-- START --

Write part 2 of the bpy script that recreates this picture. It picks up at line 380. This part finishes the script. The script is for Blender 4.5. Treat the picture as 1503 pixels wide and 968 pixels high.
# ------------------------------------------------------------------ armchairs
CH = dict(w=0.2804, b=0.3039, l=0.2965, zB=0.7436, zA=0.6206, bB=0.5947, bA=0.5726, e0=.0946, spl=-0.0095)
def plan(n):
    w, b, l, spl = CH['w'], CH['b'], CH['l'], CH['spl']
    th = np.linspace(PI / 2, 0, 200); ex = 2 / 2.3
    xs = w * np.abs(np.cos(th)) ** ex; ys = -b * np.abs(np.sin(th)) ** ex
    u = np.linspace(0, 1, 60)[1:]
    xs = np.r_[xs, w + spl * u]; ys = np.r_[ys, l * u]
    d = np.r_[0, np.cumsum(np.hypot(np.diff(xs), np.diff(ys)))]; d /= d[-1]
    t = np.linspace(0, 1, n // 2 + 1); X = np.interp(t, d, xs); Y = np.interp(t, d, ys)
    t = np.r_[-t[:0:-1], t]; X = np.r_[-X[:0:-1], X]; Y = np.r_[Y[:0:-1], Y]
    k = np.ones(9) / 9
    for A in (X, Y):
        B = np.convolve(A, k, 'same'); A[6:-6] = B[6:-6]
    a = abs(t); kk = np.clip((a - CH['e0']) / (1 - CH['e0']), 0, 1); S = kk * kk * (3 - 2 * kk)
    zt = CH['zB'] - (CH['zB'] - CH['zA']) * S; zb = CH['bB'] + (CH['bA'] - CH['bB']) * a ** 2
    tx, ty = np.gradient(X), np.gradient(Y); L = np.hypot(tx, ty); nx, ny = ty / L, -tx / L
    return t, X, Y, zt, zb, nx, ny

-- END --

▶ _TASK DESCRIPTION_
Write out every line exactly as it stands.

▶ _SOLUTION_
Write part 2 of the bpy script that recreates this picture. It picks up at line 380. This part finishes the script. The script is for Blender 4.5. Treat the picture as 1503 pixels wide and 968 pixels high.
# ------------------------------------------------------------------ armchairs
CH = dict(w=0.2804, b=0.3039, l=0.2965, zB=0.7436, zA=0.6206, bB=0.5947, bA=0.5726, e0=.0946, spl=-0.0095)
def plan(n):
    w, b, l, spl = CH['w'], CH['b'], CH['l'], CH['spl']
    th = np.linspace(PI / 2, 0, 200); ex = 2 / 2.3
    xs = w * np.abs(np.cos(th)) ** ex; ys = -b * np.abs(np.sin(th)) ** ex
    u = np.linspace(0, 1, 60)[1:]
    xs = np.r_[xs, w + spl * u]; ys = np.r_[ys, l * u]
    d = np.r_[0, np.cumsum(np.hypot(np.diff(xs), np.diff(ys)))]; d /= d[-1]
    t = np.linspace(0, 1, n // 2 + 1); X = np.interp(t, d, xs); Y = np.interp(t, d, ys)
    t = np.r_[-t[:0:-1], t]; X = np.r_[-X[:0:-1], X]; Y = np.r_[Y[:0:-1], Y]
    k = np.ones(9) / 9
    for A in (X, Y):
        B = np.convolve(A, k, 'same'); A[6:-6] = B[6:-6]
    a = abs(t); kk = np.clip((a - CH['e0']) / (1 - CH['e0']), 0, 1); S = kk * kk * (3 - 2 * kk)
    zt = CH['zB'] - (CH['zB'] - CH['zA']) * S; zb = CH['bB'] + (CH['bA'] - CH['bB']) * a ** 2
    tx, ty = np.gradient(X), np.gradient(Y); L = np.hypot(tx, ty); nx, ny = ty / L, -tx / L
    return t, X, Y, zt, zb, nx, ny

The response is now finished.